The property was appraised by the Petitioner in connection with this partition at $162,000.00.
The property was sold by a respected local auctioneer after extensive advertising. The auction generated a number of bidders and, I find, generated a true market price.
See 25 Del. C. § 721 et seq.
I note that the Respondents also incurred legal fees in an attempt to avoid the partition.

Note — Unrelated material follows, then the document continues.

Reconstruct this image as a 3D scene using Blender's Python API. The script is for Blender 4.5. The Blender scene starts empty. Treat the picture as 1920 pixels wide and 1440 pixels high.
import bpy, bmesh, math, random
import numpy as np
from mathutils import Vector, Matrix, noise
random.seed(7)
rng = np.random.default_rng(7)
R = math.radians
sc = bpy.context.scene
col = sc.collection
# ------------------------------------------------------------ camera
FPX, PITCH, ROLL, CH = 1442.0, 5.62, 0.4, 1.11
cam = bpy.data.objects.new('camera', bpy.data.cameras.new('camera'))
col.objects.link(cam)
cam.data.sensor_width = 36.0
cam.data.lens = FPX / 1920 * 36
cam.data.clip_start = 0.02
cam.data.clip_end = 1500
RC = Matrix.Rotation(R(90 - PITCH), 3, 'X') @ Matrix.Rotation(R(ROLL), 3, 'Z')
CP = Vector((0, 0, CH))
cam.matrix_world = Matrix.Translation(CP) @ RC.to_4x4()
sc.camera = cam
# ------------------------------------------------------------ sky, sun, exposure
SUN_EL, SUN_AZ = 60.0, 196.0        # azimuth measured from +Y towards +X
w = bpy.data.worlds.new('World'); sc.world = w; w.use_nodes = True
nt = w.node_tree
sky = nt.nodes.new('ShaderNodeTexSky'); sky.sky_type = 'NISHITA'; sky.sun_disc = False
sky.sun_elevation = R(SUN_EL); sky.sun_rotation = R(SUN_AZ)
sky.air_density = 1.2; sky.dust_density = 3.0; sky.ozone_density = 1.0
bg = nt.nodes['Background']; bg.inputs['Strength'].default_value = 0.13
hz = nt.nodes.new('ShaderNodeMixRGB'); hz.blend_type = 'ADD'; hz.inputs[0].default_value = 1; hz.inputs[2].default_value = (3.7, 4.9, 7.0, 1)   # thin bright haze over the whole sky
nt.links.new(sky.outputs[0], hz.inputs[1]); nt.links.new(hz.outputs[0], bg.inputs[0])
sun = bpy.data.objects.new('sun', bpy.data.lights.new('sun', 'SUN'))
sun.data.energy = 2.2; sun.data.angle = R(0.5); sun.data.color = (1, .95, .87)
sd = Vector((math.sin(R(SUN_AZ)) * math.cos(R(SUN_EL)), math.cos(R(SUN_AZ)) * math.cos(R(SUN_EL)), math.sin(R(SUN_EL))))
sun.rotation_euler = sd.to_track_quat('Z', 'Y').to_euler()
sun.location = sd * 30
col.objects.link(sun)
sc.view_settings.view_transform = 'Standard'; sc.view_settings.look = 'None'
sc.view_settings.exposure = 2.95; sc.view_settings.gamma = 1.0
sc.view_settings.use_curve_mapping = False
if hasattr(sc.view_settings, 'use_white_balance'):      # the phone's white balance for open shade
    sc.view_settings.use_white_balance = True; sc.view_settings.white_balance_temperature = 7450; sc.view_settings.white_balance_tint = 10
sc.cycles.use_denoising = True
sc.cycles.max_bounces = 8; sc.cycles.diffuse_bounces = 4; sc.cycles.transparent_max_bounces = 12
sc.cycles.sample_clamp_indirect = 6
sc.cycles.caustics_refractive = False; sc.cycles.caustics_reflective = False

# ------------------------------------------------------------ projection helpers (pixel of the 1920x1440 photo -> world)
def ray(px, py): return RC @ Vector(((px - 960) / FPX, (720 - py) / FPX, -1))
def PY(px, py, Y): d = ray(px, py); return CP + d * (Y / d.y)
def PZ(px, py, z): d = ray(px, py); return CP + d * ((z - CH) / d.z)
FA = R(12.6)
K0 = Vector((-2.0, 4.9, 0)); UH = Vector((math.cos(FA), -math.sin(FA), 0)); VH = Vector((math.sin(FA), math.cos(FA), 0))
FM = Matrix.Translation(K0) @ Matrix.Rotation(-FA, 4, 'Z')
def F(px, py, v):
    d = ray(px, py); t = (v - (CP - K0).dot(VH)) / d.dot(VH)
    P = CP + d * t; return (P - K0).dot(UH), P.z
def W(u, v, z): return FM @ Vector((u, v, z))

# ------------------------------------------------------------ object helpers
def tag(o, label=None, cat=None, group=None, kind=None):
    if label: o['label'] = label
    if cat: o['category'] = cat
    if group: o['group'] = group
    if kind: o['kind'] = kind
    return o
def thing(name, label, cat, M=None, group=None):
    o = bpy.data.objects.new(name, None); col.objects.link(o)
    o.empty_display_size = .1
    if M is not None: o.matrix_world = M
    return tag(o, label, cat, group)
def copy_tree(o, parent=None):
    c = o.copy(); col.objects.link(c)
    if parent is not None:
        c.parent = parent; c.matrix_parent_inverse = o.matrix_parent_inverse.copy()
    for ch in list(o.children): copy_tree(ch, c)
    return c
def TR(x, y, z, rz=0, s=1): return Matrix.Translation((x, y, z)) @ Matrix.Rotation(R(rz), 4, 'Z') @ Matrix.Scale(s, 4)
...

The Petitioner points to In re: Real Estate of Mayer as precedent directing a different result. But the rationale of Mayer is not applicable here. The Chancellor in Mayer noted that the petitioners there faced two burdens in achieving a partition. First, the petitioners litigated to overcome a claim by third parties that those parties owned the property as donees or through adverse possession. Next, the Meyer petitioners incurred significant fees in determining the identity of their co-tenants, the other heirs of the petitioners' deceased predecessor in title. Thus, to the extent that the facts can be gleaned from the Chancellor's brief opinion, absent the payment of petitioners' fees from the proceeds of the partition sale, the Mayer respondent co-tenants would have received a double windfall: the petitioners both established that the other co-tenants were (unwitting) heirs to real property, and also cleared title to that property by litigation against third party claimants. Mayer did not involve, as does the instant case, a dispute among co-tenants as to whether a property should be retained or sold. The Mayer rationale is simply inapplicable here.
In re: Real Estate of Mayer, 1977 WL 23815 (Del. Ch. June 9, 1977).
The Petitioner also seeks to be reimbursed for $225.00 which she spent to have the property appraised in connection with her Petition for Partition. For the reasons stated above in connection with attorney's fees, the appraisal did not work a benefit for the co-tenants who opposed the sale of the property. It was obtained at the request of and for the benefit of the Petitioner, who wished to sell her interest. Therefore, that cost must be borne by the Petitioner.
For the reasons stated above, the Petitioner's claim for fees and costs, other than Court costs, is denied. The parties should confer and present me with an order for the distribution of the proceeds of the sale.